» GIVEN EXERCISE: Where a line holds "from", copy it.

» INFORMATION SUPPLIED:
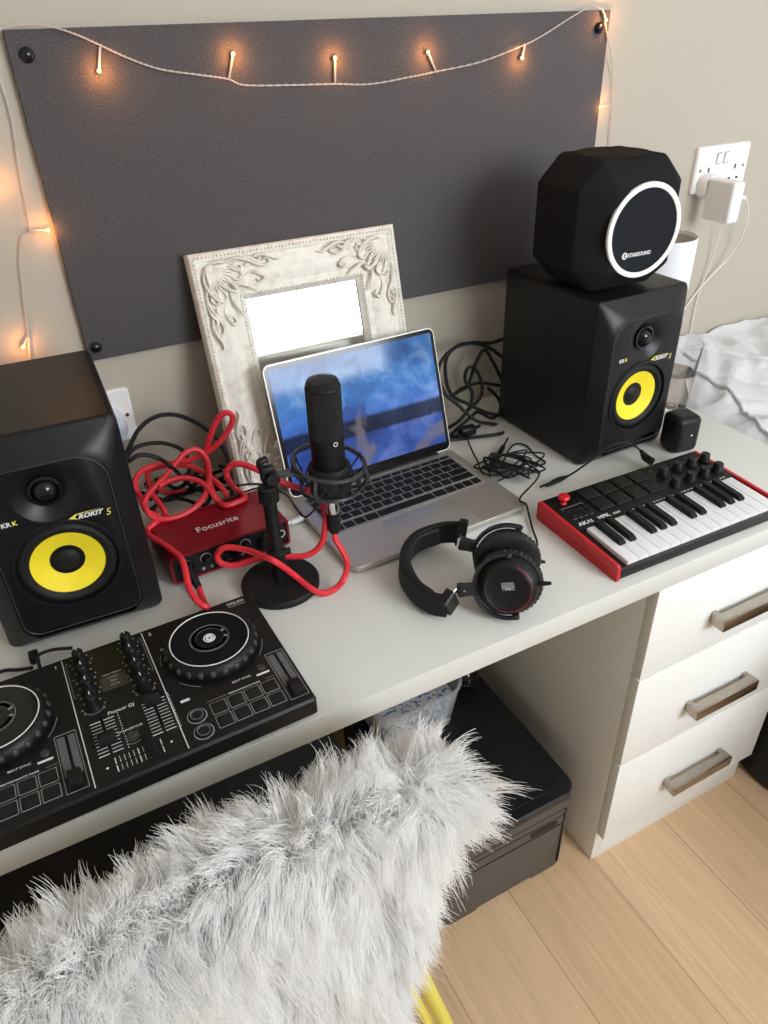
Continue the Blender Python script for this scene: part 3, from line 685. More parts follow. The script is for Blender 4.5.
cable('audio_lead', 'tangle of black leads lying under the red cable coil', [
 [(0.1053,0.6520,0.7346), (0.1287,0.6539,0.7306), (0.1653,0.6280,0.7286), (0.1974,0.5855,0.7286), (0.2305,0.5505,0.7286), (0.2508,0.5215,0.7296), (0.2508,0.4800,0.7306), (0.2264,0.4668,0.7306)],
 [(0.1041,0.6141,0.7346), (0.1305,0.5874,0.7306), (0.1593,0.5378,0.7286), (0.2011,0.5382,0.7286), (0.2397,0.5371,0.7366), (0.2534,0.5437,0.7446), (0.2474,0.5708,0.7406)],
 [(0.1093,0.5577,0.7396), (0.1403,0.5243,0.7326), (0.1758,0.5369,0.7296), (0.2127,0.5570,0.7346), (0.2478,0.5629,0.7366)],
 [(0.1116,0.5004,0.7366), (0.1437,0.5110,0.7426), (0.1687,0.5003,0.7366), (0.1909,0.4702,0.7366), (0.2174,0.5027,0.7386), (0.2483,0.4952,0.7366)],
 [(0.1132,0.6395,0.7286), (0.1476,0.5844,0.7366), (0.1645,0.5261,0.7466), (0.2133,0.5757,0.7366), (0.2324,0.5569,0.7286)],
 [(0.0926,0.4500,0.8530), (0.1108,0.4500,0.8591), (0.1340,0.4500,0.8475), (0.1523,0.4400,0.8270), (0.1845,0.5288,0.7446), (0.2055,0.4903,0.7396)],
 [(0.1169,0.5164,0.7446), (0.1466,0.5323,0.7546), (0.1875,0.5332,0.7546), (0.2190,0.5047,0.7446), (0.2352,0.4715,0.7346)]], .0033)
cable('usb_lead', 'thin black lead running from the interface behind the stand to the laptop', [
 [(0.1941,0.4015,0.7776), (0.2406,0.4057,0.7796), (0.2645,0.3954,0.7846), (0.2957,0.3850,0.7696), (0.3028,0.3624,0.7546), (0.3092,0.3443,0.7466), (0.3263,0.3398,0.7596), (0.3319,0.3350,0.7746)], [(0.2311,0.4408,0.7746), (0.2593,0.4118,0.7846), (0.2696,0.3801,0.7946)]], .0016)
uc = thing('white_usb_plug', 'short white plug and lead at the laptop side behind the interface', 'cable', (0.3194,0.3698,0.7246))
UO = (0.3194,0.3698,0.7246)
b = NB(); tube(b, [rel(p, UO) for p in ((0.2607,0.3400,0.7426), (0.2793,0.3575,0.7346), (0.2970,0.3663,0.7306))], .0022, n=8); obj('cord', b, 'whiteplastic', uc)
b = NB(); tube(b, [rel(p, UO) for p in ((0.2931,0.3646,0.7311), (0.3164,0.3650,0.7321))], .0045, n=4, smooth=False); obj('plug', b, 'whiteplastic', uc)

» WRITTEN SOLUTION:
Continue the Blender Python script for this scene: part 3, from line 685. More parts follow. The script is for Blender 4.5.
cable('usb_lead', 'thin black lead running from the interface behind the stand to the laptop', [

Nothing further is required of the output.